Desde o final dos anos 1990, a estatal viveu fracionada entre dois mundos: o dos gerentes executivos formados na empresa e o dos executivos impostos pelo sistema de partilha de cargos que sustenta o poder de Brasília. Pelo que se pode depreender das denúncias, a corrupção se instalou quando os dois grupos se entenderam.

Como no caso chamado de “mensalão”, o sistema foi montado sob os governos do PSDB e passado aos sucessores em praticamente todos os escalões da República. Mas, como na Ação Penal 470, há um recorte seleto em tudo que vaza ou, do que vaza, em tudo que se publica.
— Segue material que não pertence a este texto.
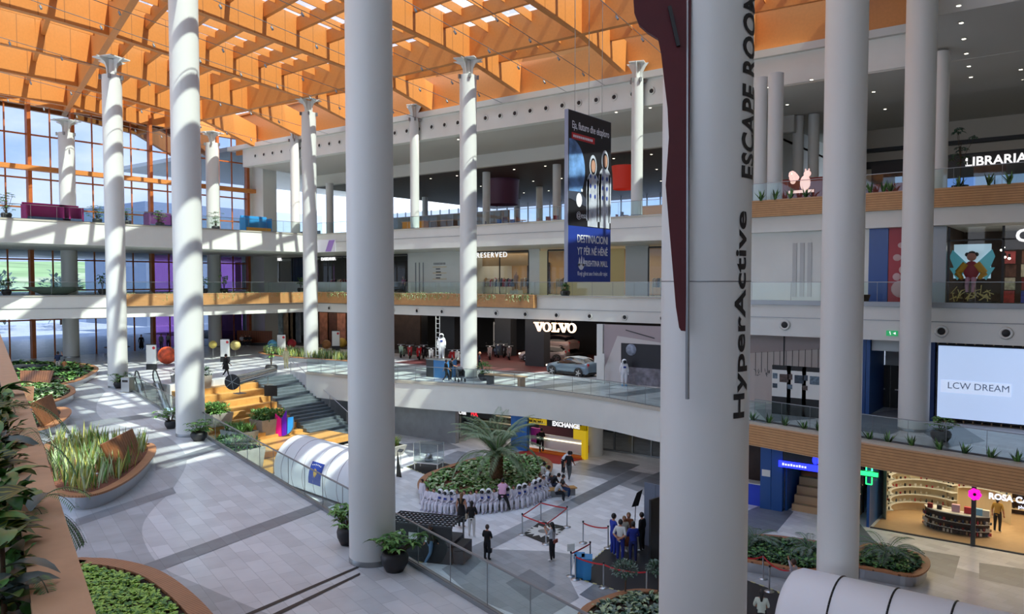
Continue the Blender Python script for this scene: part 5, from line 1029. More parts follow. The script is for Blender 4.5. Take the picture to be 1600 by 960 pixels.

Uma evidência desse cuidado seletivo é o fato de que a declaração publicada nas edições de sexta-feira (6/2) foi feita no dia 20 de novembro do ano passado.

Apesar de a maior parte do noticiário ter como origem declarações de réus que fazem denúncias em troca de benefícios da Justiça, e a despeito das muitas contradições quanto aos valores que teriam sido desviados nos acordos com grandes empreiteiras, é incontestável que a corrupção se tornou endêmica, como declarou o denunciante que ganhou as manchetes na sexta-feira (6).

O interesse do ex-presidente Fernando Henrique Cardoso em apontar o dedo para a presidente Dilma Rousseff, com sua tentativa de inspirar um processo de impeachment, pode esconder uma manobra para impedir que a investigação coloque uma lente na biografia de seu antigo ministro das Comunicações.

Só se vai chegar ao esclarecimento completo do escândalo da Petrobras se a Justiça e a imprensa vasculharem suas origens.